I’m going to do something today that I’ve never done before–review a movie sight-unseen: this after having seen stills and trailers, and read a thorough summary of what is laughingly called a plot.
Disney’s John Carter is more than just this year’s biggest box-office bomb. It is a crime.
Edgar Rice Burroughs was famous for creating Tarzan, but he also wrote eleven novels set in the world of Barsoom–Mars–and featuring the immortal John Carter. This year is the 100th anniversary of A Princess of Mars, the first of the Martian series and Burroughs’ first published novel. (Tarzan of the Apes was second.)
The Martian novels were the finest stories Burroughs ever wrote, by far his most creative work. They are haunting. NASA and the Jet Propulsion Lab are full of men and women whose young imaginations were set on fire by these books, and that fire still burns. Quite a few young writers were inspired by them, too–including yours truly. Fifty years after making their acquaintance, I still read them with admiration and delight.
And along comes this abomination of a movie…
What they did, it seems, was to take elements of several Martian tales, randomly selected by not-very-bright 11-year-olds, throw them into a blender along with a lot of gobbledygook that they made up themselves, and, voila! A hebephrenic mish-mosh of a story that wouldn’t hold up if it had suspenders.
Great works of art are never improved by two-legged amoebas in Hollywood trying to make them more like video games.
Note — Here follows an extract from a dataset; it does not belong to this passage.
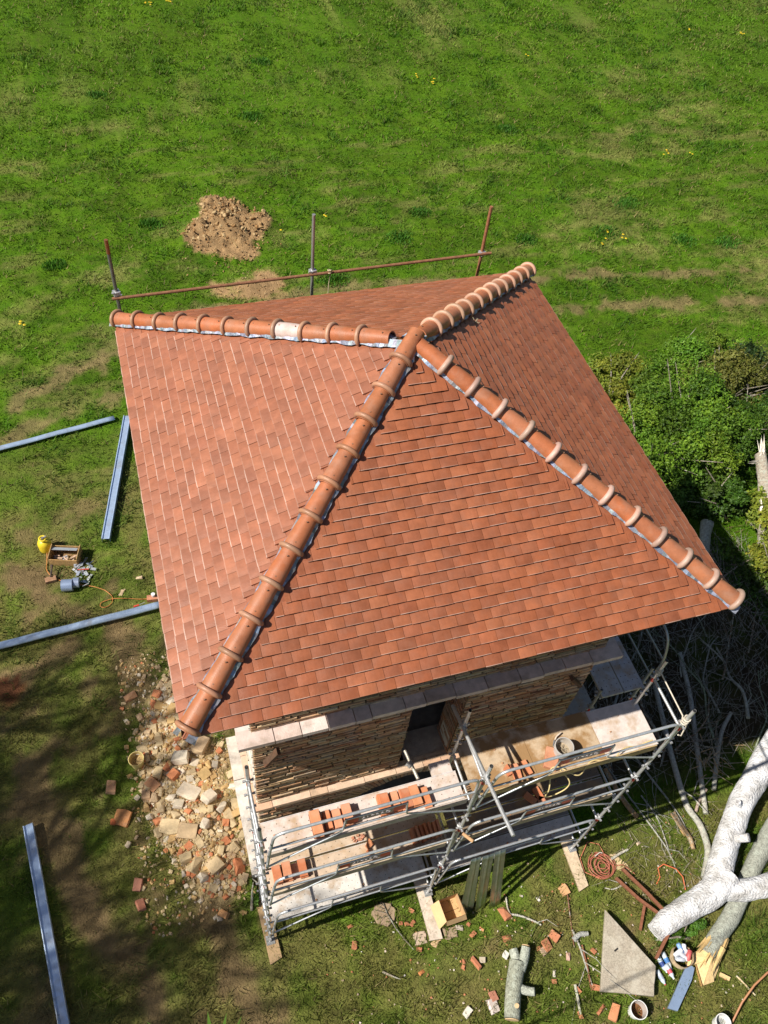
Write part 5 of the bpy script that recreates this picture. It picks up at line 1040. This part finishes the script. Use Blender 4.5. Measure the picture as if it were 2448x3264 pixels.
# ================================================================ GUTTERS AND TOOLS ON THE LEFT
def gutter(a, b, z, wd, label, ht=.10, half=False, flip=1, shallow=True):
    a, b = Vector((*a, z)), Vector((*b, z)); d = (b - a).normalized(); s_ = Vector((-d.y, d.x, 0)) * flip; u_ = Vector((0, 0, 1)); mb = MB()
    if half: prof = [(wd / 2 * math.cos(t) * 1.0, ht * .5 + ht * .5 * math.sin(t)) for t in [math.pi * (k / 12) for k in range(13)]]
    elif shallow: prof = [(-wd / 2, 0), (-wd / 2 - .004, ht), (-wd / 2 + .012, ht + .006), (-wd * .40, ht - .022), (-wd * .24, ht - .026), (-wd * .20, ht - .012), (wd * .40, ht - .008), (wd * .47, ht + .004), (wd / 2, ht), (wd / 2, 0)]
    else: prof = [(-wd / 2 - .012, ht), (-wd / 2, ht + .012), (-wd / 2 + .006, ht - .01), (-wd / 2 + .008, .015), (-wd * .28, .0), (wd * .1, .0), (wd * .13, .022), (wd * .36, .03), (wd * .42, ht * .9), (wd / 2, ht)]
    m, k = 24, len(prof)
    mb.add([a.lerp(b, i / m) + s_ * x0 + u_ * (z0 + .006 * math.sin(i * .9)) for i in range(m + 1) for x0, z0 in prof], [(i * k + j, (i + 1) * k + j, (i + 1) * k + j + 1, i * k + j + 1) for i in range(m) for j in range(k - 1)], (.44, .56, .76), half)  # blue of the reflected sky put into the zinc base colour
    o = mb.build('gutter', M_zinc); md = o.modifiers.new('thickness', 'SOLIDIFY'); md.thickness = .004; tag(o, label, 'gutter', 'zinc gutter lengths lying on the grass'); return o
gutter((-7.27, -2.14), (-6.70, -6.9), .07, .17, 'long zinc gutter with a black shadow at the lower left edge', .11)
gutter((-8.3, 1.82), (-4.25, 2.08), .06, .17, 'zinc pipe lying crosswise just below the tools on the left', .15, True)
gutter((-5.27, 4.17), (-4.34, 8.1), .05, .18, 'zinc gutter with a bright face slanting down from the roof edge', .13, False, -1)
gutter((-9.0, 7.42), (-4.68, 8.16), .05, .15, 'most distant zinc gutter lying on the grass at the left edge', .09, True)
def cyl(mb, c, r_, h, col, n=20, ax='Z', rz=0, caps=True):
    c = Vector(c); d = Vector((0, 0, 1)) if ax == 'Z' else Vector((math.cos(rz), math.sin(rz), 0)); mb.tube([c, c + d * h], r_, col, n, True, caps)
gc = empty('gas_bottle', (-6.62, 4.30, gz(-6.6, 4.3)), 'yellow gas bottle standing beside the wooden crate', 'gas bottle'); z = gz(-6.62, 4.3)
mb = MB(); mb.tube([(-6.62, 4.30, z + t) for t in (0, .02, .06, .26, .33, .37, .385)], [.11, .14, .152, .152, .13, .08, .04], (.72, .55, .03), 24); mb.build('body', M_paint, gc)
mb = MB(); mb.tube([(-6.62 + .075 * math.cos(t), 4.30 + .075 * math.sin(t), z + .43) for t in [math.pi * (.2 + 1.6 * k / 14) for k in range(15)]], .022, (.72, .55, .03), 8); mb.build('collar', M_paint, gc)
mb = MB(); mb.tube([(-6.62, 4.30, z + .38), (-6.62, 4.30, z + .47)], .03, (.3, .29, .27), 10); mb.tube([(-6.62, 4.30, z + .44), (-6.54, 4.34, z + .45)], .025, (.45, .42, .38), 8); mb.build('valve', M_galv, gc)
cr = empty('tool_crate', (-6.2, 3.93, gz(-6.2, 3.9)), 'open wooden crate of tools with a bright zinc offcut', 'crate'); z = gz(-6.2, 3.93); Rc = rotz(-.28); WC = (.42, .26, .11)
mb = MB(); L_, W_, H_ = .64, .40, .24; o_ = Vector((-6.2, 3.93, z))
mb.box(o_ + Vector((0, 0, .015)), (L_, W_, .02), (.25, .15, .07), Rc)
for sx_ in (-1, 1): mb.box(o_ + Rc @ Vector((sx_ * L_ / 2, 0, H_ / 2 + .03)), (.018, W_, H_ + .06), vary(WC, .1), Rc)
for sy_ in (-1, 1):
    for q in range(2): mb.box(o_ + Rc @ Vector((0, sy_ * W_ / 2, .06 + q * .12)), (L_ - .02, .016, .105), vary(WC, .1), Rc)
mb.build('box', M_wood, cr)
mb = MB(); mb.box(o_ + Rc @ Vector((-.02, .10, .25)), (L_ - .06, .12, .004), (.55, .58, .64), Rc @ Matrix.Rotation(-.45, 3, 'X')); mb.build('zinc_offcut', M_zinc, cr)
mb = MB()
for k in range(14): mb.box(o_ + Rc @ Vector((random.uniform(-.25, .27), random.uniform(-.15, .02), random.uniform(.05, .15))), (random.uniform(.03, .2), random.uniform(.02, .05), .03), vary(random.choice([(.5, .36, .26), (.05, .05, .06), (.4, .3, .22), (.3, .3, .32)]), .2), Rc @ rotz(random.uniform(-1, 1)))
mb.build('tools', M_plain, cr)
z = gz(-6.15, 3.1); tl = empty('lead_roll', (-6.18, 3.12, z), 'shiny rolled metal strip lying left of the orange cord', 'metal roll')
mb = MB(); cyl(mb, (-6.33, 3.10, z + .14), .14, .24, (.30, .38, .55), 26, 'X', -.15); mb.build('roll', M_zinc, tl)
mb = MB(); cyl(mb, (-6.08, 3.12, z + .13), .12, .13, (.34, .40, .55), 24, 'X', -.15); mb.build('roll', M_zinc, tl)
oc = empty('zinc_offcuts', (-5.78, 3.5, gz(-5.78, 3.5)), 'heap of bright zinc offcuts and hand tools right of the crate', 'metal scraps')
mb = MB(); z = gz(-5.78, 3.5)
for k in range(22):
    x, y = -5.86 + random.gauss(0, .13), 3.46 + random.gauss(0, .14); mb.box((x, y, z + random.uniform(.03, .10)), (random.uniform(.04, .2), random.uniform(.02, .08), .006), vary(random.choice([(.6, .63, .68), (.5, .55, .65), (.62, .64, .66)]), .1), rotz(random.random() * 3) @ Matrix.Rotation(random.uniform(-.6, .6), 3, 'X'))
mb.build('offcut', M_zinc, oc); mb = MB(); mb.tube([(-5.98, 3.52, z + .06), (-5.72, 3.46, z + .08)], .014, (.55, .08, .05), 6); mb.tube([(-5.72, 3.62, z + .05), (-5.60, 3.68, z + .07)], .012, (.05, .06, .12), 6); mb.build('tool_handle', M_plain, oc)
z = gz(-6.57, 3.42); tb_ = empty('blowtorch', (-6.56, 3.45, z), 'dark blowtorch propped on a brown brick below the crate', 'blowtorch')
mb = MB(); mb.box((-6.57, 3.38, z + .05), (.24, .13, .08), (.30, .17, .10), rotz(.1)); mb.build('brick', M_clay, tb_); mb = MB(); mb.tube([(-6.56, 3.42, z + .11), (-6.52, 3.58, z + .15), (-6.5, 3.68, z + .2)], [.02, .02, .035], (.08, .06, .05), 8); mb.build('burner', M_rust, tb_)
mb = MB(); zc = z + .03
cord = [(-6.6, 4.12, z + .1), (-6.63, 3.9, zc), (-6.66, 3.7, zc), (-6.58, 3.5, zc + .05), (-6.45, 3.36, zc), (-6.3, 3.3, zc), (-6.1, 3.22, zc), (-5.93, 3.10, zc), (-5.65, 2.98, zc), (-5.42, 2.82, zc), (-5.28, 2.62, zc), (-5.30, 2.45, zc), (-5.45, 2.36, zc), (-5.58, 2.40, zc), (-5.56, 2.52, zc), (-5.3, 2.56, zc + .01), (-5.0, 2.50, zc), (-4.7, 2.40, zc), (-4.45, 2.36, zc)]
mb.tube(round_poly(cord, .08, 3), .009, (.56, .22, .06), 6); tag(mb.build('gas_hose', M_plain), 'thin orange hose looping from the tools to the roof edge', 'hose')
slab('wood_scrap', [(-5.18, 2.62), (-5.08, 2.78), (-4.98, 2.76), (-5.08, 2.60)], gz(-5.1, 2.7), .02, (.55, .40, .25), M_wood, 'small tan board scrap beside the orange hose loop', 'wood')
z = gz(-4.5, 2.4); mb = MB(); mb.box((-4.42, 2.34, z + .06), (.26, .13, .1), (.50, .22, .13), rotz(-.1)); tag(mb.build('brick', M_clay), 'brick carrying a white cup at the left roof edge', 'brick')
mb = MB(); mb.tube([(-4.40, 2.36, z + .111), (-4.40, 2.36, z + .20)], [.035, .045], (.78, .78, .8), 14); tag(mb.build('cup', M_plain), 'white cup standing on the brick at the left roof edge', 'cup')
mb = MB(); mb.tube([(-4.86, 2.19, z + .1), (-4.74, 2.21, z + .1)], .022, (.6, .07, .05), 8); mb.tube([(-4.74, 2.21, z + .1), (-4.6, 2.25, z + .1)], .009, (.3, .3, .32), 6); tag(mb.build('hand_tool', M_plain), 'red handled tool lying behind the zinc pipe', 'tool')
# ================================================================ BARE TREES LEFT OF THE YARD (their shadow falls across it)
def bare_tree(x, y, H_, seed, label):
    random.seed(seed); root = empty('bare_tree', (x, y, gz(x, y)), label, 'tree'); tm = MB(); cm = MB()
    def grow(p, d, L_, r_, depth, mb_):
        n = 4; P = [p]; 
        for i in range(n): d = (d + Vector((random.uniform(-.16, .16), random.uniform(-.16, .16), random.uniform(-.04, .10)))).normalized(); P.append(P[-1] + d * L_ / n)
        mb_.tube(P, [r_ * (1 - .45 * i / n) for i in range(n + 1)], vary((.28, .26, .23), .1), 7 if depth < 2 else 4, True, False)
        if depth >= 6: return
        for k in range(4 if depth in (1, 2, 4) else 3):
            nd = (d + Vector((random.uniform(-1, 1), random.uniform(-1, 1), random.uniform(-.25, .6))) * .75).normalized(); grow(P[random.randint(2, n)] if k else P[-1], nd, L_ * random.uniform(.6, .8), r_ * (.66 if k == 0 else .52), depth + 1, cm)
    grow(Vector((x, y, gz(x, y) - .05)), Vector((0, 0, 1)), H_ * .36, .42, 0, tm); tm.build('trunk', M_twig, root); cm.build('crown', M_twig, root)
for x, y, H_, sd_, lab in ((-21, -8.3, 19, 3, 'bare tree left of the yard nearest the lower corner'), (-20, -5.8, 18, 12, 'bare tree second from the lower corner left of the yard'), (-22, -2.2, 17, 23, 'bare tree third from the lower corner left of the yard'), (-21.5, 1.4, 17, 31, 'bare tree left of the yard at its far end'), (-18.5, -7.0, 17, 41, 'slimmer bare tree between the two nearest the lower corner')): bare_tree(x, y, H_, sd_, lab)
random.seed(99)
# tall grass-like shoots whose tips reach up just below the camera
sh = empty('tall_shoot', (-3.82, -8.06, 0), 'out-of-focus green shoot tips at the very bottom edge', 'plant')
mb = MB(); mb.tube([(-3.80, -8.10, 0), (-3.80, -8.13, 7), (-3.82, -8.13, 13.75)], [.03, .02, .004], (.10, .2, .03), 6); mb.build('stem', M_leaf, sh)
mb = MB()
for (tx, ty, tz) in [(-3.80, -8.055, 14.08), (-3.755, -8.07, 14.07), (-3.84, -8.07, 14.04), (-3.95, -8.035, 14.08), (-3.72, -8.085, 14.05)]:
    b = Vector((-3.82 + random.uniform(-.01, .01), -8.13, 13.72)); t = Vector((tx, ty, tz)); m_ = b.lerp(t, .55) + Vector((0, -.015, .02)); s_ = Vector((.011, 0, 0)); mb.face([b - s_ * .5, b + s_ * .5, m_ + s_, m_ - s_], (.16, .32, .05)); mb.face([m_ - s_, m_ + s_, t], (.2, .38, .06))
mb.build('leaves', M_leaf, sh)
John Carter looks like a jigsaw puzzle put together by monkeys.
By all means, read ERB’s Martian novels: you’ll never forget them. But if you have any respect at all for writers and their work, approach this movie as you would an attic full of really irritable brown recluse spiders.
I love my art; it is God’s gift to me. I love the art displayed by other writers, which inspires my own efforts. And when this art is abused by dolts in Hollywod whose only inspiration is to make a buck… well, it gets my dander up.